## Scripts that build scenes

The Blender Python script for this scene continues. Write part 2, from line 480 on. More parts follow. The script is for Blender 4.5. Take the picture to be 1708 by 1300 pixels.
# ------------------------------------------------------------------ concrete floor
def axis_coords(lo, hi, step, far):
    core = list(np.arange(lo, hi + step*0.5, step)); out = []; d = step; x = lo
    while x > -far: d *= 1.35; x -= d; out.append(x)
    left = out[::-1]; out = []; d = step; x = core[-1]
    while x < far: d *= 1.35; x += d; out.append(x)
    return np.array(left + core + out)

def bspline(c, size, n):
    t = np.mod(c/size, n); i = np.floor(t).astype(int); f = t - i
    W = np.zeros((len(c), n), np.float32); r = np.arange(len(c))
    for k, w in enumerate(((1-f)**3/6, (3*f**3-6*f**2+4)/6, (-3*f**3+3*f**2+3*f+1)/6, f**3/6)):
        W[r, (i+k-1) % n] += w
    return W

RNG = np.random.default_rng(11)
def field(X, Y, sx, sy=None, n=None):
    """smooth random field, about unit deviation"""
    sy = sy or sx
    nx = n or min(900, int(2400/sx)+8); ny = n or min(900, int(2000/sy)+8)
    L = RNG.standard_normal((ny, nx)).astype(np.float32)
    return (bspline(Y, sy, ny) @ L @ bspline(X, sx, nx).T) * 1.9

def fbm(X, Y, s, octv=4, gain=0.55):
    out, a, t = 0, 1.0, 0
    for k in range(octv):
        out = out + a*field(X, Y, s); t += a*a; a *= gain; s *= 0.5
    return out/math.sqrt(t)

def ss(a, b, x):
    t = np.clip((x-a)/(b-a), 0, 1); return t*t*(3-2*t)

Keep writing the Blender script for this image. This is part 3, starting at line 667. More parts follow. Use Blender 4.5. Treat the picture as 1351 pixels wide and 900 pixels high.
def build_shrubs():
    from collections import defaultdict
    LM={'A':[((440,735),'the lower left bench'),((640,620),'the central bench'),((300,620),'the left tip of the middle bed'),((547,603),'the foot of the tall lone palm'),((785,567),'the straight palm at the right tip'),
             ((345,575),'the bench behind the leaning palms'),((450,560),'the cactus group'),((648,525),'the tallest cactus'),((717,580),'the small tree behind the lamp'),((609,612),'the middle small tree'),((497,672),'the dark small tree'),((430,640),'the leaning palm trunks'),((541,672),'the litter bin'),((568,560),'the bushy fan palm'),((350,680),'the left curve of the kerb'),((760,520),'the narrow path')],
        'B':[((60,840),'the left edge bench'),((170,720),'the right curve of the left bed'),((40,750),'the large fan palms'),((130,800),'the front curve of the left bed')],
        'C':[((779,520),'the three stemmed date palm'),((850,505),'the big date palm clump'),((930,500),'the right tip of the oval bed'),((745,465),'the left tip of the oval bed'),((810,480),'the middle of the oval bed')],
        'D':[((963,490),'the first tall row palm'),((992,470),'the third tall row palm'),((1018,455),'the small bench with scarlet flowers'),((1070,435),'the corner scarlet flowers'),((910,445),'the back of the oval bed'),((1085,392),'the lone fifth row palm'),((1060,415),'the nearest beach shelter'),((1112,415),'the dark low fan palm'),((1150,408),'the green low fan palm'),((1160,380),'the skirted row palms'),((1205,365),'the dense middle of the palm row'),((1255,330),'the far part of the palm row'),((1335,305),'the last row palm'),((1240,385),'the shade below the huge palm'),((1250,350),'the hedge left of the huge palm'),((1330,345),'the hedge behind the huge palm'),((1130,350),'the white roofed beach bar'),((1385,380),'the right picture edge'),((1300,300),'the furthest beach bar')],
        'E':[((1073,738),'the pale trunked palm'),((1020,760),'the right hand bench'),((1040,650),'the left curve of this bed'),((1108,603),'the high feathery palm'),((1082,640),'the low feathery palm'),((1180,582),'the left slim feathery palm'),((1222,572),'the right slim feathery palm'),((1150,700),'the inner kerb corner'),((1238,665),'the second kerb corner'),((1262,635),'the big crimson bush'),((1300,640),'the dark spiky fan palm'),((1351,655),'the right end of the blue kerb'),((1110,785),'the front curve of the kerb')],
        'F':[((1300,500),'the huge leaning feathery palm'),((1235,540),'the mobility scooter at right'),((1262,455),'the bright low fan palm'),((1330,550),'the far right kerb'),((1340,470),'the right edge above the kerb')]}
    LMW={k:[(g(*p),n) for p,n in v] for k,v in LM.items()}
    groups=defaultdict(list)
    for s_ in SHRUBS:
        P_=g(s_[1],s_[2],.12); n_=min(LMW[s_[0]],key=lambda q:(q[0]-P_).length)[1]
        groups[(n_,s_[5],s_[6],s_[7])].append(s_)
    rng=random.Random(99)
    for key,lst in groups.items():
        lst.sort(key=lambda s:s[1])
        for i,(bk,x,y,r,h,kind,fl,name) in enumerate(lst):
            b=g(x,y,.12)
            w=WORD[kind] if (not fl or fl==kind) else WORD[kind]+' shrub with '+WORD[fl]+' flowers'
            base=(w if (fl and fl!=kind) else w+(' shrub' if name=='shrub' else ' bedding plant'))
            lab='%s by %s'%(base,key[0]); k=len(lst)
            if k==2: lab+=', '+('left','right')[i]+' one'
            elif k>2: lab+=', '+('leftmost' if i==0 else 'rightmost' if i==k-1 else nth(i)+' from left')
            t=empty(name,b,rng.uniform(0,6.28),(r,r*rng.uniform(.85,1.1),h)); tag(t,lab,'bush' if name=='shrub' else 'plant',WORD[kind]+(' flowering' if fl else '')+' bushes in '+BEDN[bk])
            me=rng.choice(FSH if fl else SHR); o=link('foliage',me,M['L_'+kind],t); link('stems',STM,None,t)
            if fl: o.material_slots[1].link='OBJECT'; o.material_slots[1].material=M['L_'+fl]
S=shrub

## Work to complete
Among the entries above, how many lines include the word "Blender"? Give the number with no comment.

## Answer to the task
2